正社員と非正規社員の処遇の格差が社会的な課題となるなかで、「三菱東京UFJ銀行」の労働組合は、大手銀行の労働組合では初めて、店舗の窓口などで働く非正規社員の加入を認める方針を固め、職場全体の待遇改善を目指すことになりました。
「三菱東京UFJ銀行」の労働組合は、これまで加入できるのは正社員に限ってきましたが、関係者によりますと、今月から店舗の窓口などで働く非正規社員にも加入を認めることにしました。
対象となるのは、時給で働く「契約社員」およそ9500人と、月給で働く「嘱託契約社員」およそ2000人で、希望すれば組合に加入できるようにします。さらに今後新たに採用される非正規社員は、原則として全員、加入するようにします。
今回の組合側の判断は、先に行われたこの銀行の春闘で、正社員はベースアップが認められたものの、従業員全体の26%に上る非正規社員の賃金引き上げは実現できなかったことなどが背景にあります。組合としては職場全体の待遇改善を図るには、非正規社員の組合員化を進める必要があるとしており、すでに経営側にも方針を伝えています。(NHK NEWSWEB 4月4日)

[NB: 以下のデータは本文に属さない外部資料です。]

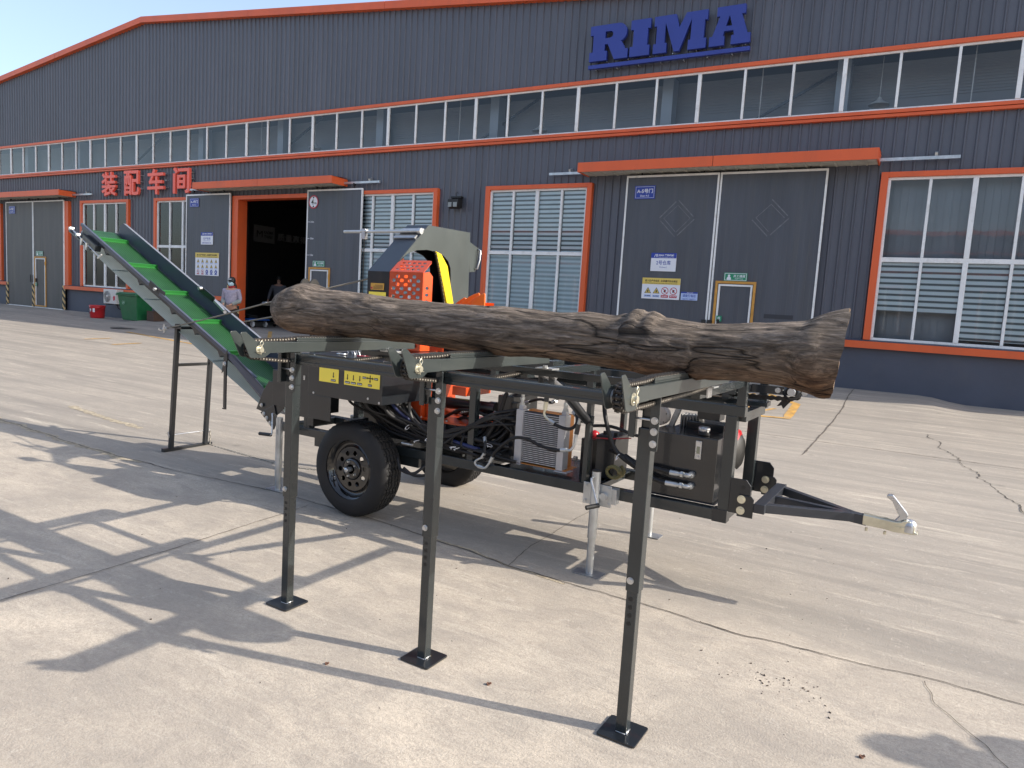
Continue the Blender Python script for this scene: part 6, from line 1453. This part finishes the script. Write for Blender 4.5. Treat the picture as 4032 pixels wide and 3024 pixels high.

今春のベースアップで大手企業と中小企業の賃金格差がますます拡大していくが、大手企業の間で非正規社員の労組加入が進めば、非正規社員も大手と中小の格差が開いていくだろう。
中小企業には労組が結成されていないところも多い上に、たとえ人手不足の職場でも非正規社員の待遇を改善するには、唯一、経営者の温情を待つしかない。それが実情だ。
この非正規問題は、大学教員の間でも深刻である。非常勤講師がまさしく非正規労働者で、だいたい4校程度の掛け持ちで講義を担当して、年収は300万円に届けばよいほうだという。研究費は支給されないから、すべて自腹でまかなわざるをえない。地方で開かれる学会への交通費や宿泊費も自腹である。生活費に充当できる金は民間企業の非正規社員よりも低いかもしれない。
学歴と収入は比例関係にあるというのが通説だが、大学業界に限って、それは当てはまらない。だが、貧すれば鈍するでは、良い研究はできまい。せめて年収400万円を手にできるぐらいの改善は必要だろう。